Remix.run Logo
anticorporate 3 days ago

I knew this canned rebuttal was coming and almost addressed it in my previous comment.

I've not found this to be true at all, for a variety of reasons. One of my moral principles that extreme wealth accumulation by any individual is ultimately harmful to society, even for those who start with altruistic values. Money is power, and power corrupts.

Also, the further from my immediate circle I focus my impact on, the less certainty I have that my impact is achieving what I want it to. I've worked on global projects, and looking back at them those are the projects I'm least certain moved the needle in the direction I wanted them to. Not because they didn't achieve their goals, but because I'm not sure the goals at the outset actually had the long term impact I wanted them to. In fact, it's often due to precisely what we're talking about in this thread: sometimes new things come along and change everything.

The butterfly effect is just as real with altruism as it is with anything else.

0x3f 3 days ago | parent [-]

But you're not supposed to accumulate the wealth, you're supposed to forward it to your elected causes.

anticorporate 2 days ago | parent [-]

Being a quant is inherently accumulating and growing someone's wealth for them, even if it's not your own.

If there were a way to be a true Robin Hood and only extract wealth from the wealthy and redistribute that to poor, I'd call that a noble cause, although finance is not my field (nor is crime, for that matter) so it's not for me.

My chosen wealth multiplier is working at a community-owned cooperative, building the wealth for others directly.

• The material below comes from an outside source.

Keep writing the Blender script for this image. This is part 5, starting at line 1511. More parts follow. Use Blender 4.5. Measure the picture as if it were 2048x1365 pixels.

0x3f 2 days ago | parent [-]

Not sure about this because many charities are designed to spend their income, rather than hoard it. A big part of choosing which charity to donate to is, or should be, how effective they are in spending what you give them.

anticorporate 2 days ago | parent [-]

I mean, I'm not arguing that if you can find a way to make a large amount of money in an ethical way without enriching yourself or the wealthy further and then find a way to accurately evaluate charities to maximize impact, that you shouldn't do that. But there are several very difficult problems embedded in that path, and I could easily sees just solving all of those problems becoming a full-time job by itself.

I also, candidly, haven't ever seen anyone successfully do that.